The week we returned to our training towns, we went to Masaya to have our site fair and to visit the old market and the volcano Masaya is famous for. We now have a packet and basic information on the sites we’ll be sent to after swearing-in, which has upped my nerves exponentially, and we got to see a little more of Nicaragua, which is always welcome. We didn’t end up seeing much of the market, but the volcano was beautiful in a very stark sort of way. Pictures can’t really capture the size of it, or the feeling you get driving up to it over rolling hills where there’s nothing but black volcanic rock and red earth. (It doesn’t capture the sulfur smell, either -- we could only spend twenty minutes on the top of the volcano trying to look through the smoke into the crater, since Vulcán Masaya is still active and belches out quite a bit of gas.)

This past week we’ve been busy with a second round of language interviews to measure our progress -- we have to reach an intermediate level to qualify for service as a volunteer -- and with the normal ins and outs of daily language classes, youth group meetings, and charlas in the health center. Thursday was especially busy: I gave a 16-minute charla on hygiene in front of 19 people I’d never met before who were able to understand me, followed by language class and interviews, followed by an hour and a half long charla on the reproductive systems with our youth group in which we made the boys race against the girls to identify the organs and their functions -- things I never could have even hoped to do two months ago. And yesterday we traveled back up into the mountains as a group, this time to Matagalpa to visit a couple who are ending their service in a few weeks time so we could see the work they’ve done in the casa materna there.
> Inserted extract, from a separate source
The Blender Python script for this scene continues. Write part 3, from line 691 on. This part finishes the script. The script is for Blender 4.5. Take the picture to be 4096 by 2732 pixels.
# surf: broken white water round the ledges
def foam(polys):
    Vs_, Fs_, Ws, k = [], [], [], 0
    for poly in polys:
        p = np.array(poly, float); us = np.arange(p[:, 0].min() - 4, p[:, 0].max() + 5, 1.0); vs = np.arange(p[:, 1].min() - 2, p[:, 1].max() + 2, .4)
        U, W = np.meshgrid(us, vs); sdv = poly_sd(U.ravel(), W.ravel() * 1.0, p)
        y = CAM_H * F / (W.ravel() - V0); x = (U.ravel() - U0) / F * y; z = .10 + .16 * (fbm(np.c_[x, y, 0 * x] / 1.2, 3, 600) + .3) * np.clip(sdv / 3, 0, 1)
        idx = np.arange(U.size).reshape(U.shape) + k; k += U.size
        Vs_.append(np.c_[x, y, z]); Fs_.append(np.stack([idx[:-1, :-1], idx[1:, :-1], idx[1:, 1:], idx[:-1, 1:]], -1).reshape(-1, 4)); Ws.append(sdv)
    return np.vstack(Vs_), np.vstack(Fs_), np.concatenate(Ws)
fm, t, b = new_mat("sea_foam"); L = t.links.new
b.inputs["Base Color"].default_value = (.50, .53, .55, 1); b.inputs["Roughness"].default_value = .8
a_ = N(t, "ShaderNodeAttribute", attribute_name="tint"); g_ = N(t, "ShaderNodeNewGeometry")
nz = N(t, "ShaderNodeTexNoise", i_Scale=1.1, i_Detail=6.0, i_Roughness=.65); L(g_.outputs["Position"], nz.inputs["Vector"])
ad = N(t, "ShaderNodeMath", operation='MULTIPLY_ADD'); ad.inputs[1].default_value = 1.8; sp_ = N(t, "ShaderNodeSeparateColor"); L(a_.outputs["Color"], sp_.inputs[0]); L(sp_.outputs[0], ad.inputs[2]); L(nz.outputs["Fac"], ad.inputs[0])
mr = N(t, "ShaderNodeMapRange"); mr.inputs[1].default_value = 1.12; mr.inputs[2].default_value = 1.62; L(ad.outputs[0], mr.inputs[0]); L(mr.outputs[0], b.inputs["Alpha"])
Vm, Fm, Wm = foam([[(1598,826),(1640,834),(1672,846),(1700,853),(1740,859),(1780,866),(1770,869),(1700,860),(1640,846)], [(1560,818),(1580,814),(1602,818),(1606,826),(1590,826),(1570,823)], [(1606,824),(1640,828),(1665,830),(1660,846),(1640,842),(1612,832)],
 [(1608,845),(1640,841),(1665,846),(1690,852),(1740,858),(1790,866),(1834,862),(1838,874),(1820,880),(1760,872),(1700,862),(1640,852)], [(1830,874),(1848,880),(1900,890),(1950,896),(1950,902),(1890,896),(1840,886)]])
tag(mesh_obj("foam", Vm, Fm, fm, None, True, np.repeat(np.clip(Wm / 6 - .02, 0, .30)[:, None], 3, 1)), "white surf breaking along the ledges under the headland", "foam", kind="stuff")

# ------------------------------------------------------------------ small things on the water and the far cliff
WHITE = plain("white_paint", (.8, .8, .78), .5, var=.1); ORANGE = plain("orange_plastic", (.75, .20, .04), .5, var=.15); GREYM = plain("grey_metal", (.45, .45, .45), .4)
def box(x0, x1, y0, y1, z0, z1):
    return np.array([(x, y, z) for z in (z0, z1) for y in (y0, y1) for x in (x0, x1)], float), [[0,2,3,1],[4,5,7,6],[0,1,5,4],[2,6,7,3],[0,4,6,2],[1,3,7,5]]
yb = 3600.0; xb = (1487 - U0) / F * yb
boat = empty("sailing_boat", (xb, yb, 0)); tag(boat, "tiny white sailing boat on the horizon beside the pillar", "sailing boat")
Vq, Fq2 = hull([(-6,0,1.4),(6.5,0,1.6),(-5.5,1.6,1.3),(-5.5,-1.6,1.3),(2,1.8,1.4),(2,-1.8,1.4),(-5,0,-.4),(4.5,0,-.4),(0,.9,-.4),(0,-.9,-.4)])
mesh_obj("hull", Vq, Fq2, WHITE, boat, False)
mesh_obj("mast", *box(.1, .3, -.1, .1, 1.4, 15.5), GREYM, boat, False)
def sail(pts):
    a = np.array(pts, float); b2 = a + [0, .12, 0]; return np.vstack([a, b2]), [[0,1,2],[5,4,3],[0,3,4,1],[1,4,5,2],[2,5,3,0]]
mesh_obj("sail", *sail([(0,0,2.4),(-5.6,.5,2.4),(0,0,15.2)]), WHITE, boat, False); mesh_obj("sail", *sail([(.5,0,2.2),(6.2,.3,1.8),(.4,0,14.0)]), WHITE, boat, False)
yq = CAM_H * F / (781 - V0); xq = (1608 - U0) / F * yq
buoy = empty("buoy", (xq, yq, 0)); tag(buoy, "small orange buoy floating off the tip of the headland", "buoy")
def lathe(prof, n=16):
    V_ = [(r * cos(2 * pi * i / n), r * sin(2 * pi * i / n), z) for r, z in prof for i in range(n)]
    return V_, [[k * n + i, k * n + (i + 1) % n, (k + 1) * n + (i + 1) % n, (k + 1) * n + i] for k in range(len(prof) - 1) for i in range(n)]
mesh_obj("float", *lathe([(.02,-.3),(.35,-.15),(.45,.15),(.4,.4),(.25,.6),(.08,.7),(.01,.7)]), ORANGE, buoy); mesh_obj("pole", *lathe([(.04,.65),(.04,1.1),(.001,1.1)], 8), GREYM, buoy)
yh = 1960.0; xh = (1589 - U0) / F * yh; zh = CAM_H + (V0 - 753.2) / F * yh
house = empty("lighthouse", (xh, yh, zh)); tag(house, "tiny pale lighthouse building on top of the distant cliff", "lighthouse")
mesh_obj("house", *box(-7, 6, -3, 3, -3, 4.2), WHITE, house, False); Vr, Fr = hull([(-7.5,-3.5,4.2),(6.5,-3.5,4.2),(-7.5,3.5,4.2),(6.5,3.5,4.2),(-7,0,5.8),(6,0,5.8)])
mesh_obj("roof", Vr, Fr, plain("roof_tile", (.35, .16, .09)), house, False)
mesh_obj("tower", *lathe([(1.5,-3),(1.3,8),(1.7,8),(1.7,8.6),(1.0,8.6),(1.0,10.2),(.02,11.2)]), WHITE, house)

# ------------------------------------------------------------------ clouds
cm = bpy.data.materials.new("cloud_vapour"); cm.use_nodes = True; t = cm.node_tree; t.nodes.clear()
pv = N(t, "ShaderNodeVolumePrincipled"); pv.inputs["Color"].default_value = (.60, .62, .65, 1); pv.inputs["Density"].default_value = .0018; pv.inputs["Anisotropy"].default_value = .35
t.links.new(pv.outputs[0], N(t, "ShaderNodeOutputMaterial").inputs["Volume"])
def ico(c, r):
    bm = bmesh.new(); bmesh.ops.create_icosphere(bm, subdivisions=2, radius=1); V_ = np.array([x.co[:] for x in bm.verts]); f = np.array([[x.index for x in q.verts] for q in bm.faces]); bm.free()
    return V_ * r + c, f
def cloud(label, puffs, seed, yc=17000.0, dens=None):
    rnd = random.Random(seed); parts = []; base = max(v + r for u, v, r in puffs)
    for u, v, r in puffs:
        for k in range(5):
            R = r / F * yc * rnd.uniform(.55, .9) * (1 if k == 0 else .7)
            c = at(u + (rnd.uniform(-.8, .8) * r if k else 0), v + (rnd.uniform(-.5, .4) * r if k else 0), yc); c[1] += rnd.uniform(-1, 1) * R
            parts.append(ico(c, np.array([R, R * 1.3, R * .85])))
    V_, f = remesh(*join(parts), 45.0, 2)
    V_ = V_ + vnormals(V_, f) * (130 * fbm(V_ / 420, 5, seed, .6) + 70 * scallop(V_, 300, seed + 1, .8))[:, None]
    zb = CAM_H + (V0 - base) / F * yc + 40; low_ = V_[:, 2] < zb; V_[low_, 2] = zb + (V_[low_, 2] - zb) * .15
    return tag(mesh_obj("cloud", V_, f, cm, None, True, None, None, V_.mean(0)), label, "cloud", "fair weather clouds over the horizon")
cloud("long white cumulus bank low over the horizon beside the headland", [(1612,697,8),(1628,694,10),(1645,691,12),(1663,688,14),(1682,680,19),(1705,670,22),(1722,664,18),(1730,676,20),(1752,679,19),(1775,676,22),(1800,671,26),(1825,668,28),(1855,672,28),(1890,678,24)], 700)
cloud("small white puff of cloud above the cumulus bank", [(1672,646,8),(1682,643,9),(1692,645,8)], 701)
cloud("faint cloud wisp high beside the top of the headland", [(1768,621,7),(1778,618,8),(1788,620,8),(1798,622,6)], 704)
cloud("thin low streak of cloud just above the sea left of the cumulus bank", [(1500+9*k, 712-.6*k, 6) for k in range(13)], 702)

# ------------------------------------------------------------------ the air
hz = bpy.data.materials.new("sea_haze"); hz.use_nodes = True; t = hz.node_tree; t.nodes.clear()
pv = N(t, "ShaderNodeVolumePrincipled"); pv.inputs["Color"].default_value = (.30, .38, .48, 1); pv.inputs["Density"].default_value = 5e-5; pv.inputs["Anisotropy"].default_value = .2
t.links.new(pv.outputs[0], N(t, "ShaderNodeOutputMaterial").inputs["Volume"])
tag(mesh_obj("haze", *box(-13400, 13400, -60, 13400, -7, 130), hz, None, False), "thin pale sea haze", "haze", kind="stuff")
The bus ride was just this side of being excruciatingly long (we left at 5:30am and didn’t get back until 7:30pm) but it was fun to be all together as a training group, and interesting to see another site in action.

It’ll be good training, too, for next week, when we travel to Chinandega for four days to learn about and work with HIV/AIDS prevention. Chinandega shares a border with Honduras, which has a high rate of HIV/AIDS for this region, and Chinandega has one of the highest rates of HIV in Nicaragua, so there’s lots of work to be done there in terms of education and prevention. Chinandega also happens to be the hottest part of Nicaragua, and we are going during the hottest part of the year, so we may all melt, but if not I’ll be back next weekend with pictures from our trip and about twice the level of nervous excitement I have now -- our site placement is next Monday (which is, incidentally, the Ides of March... hopefully the day will go better for us than it did for Caesar!).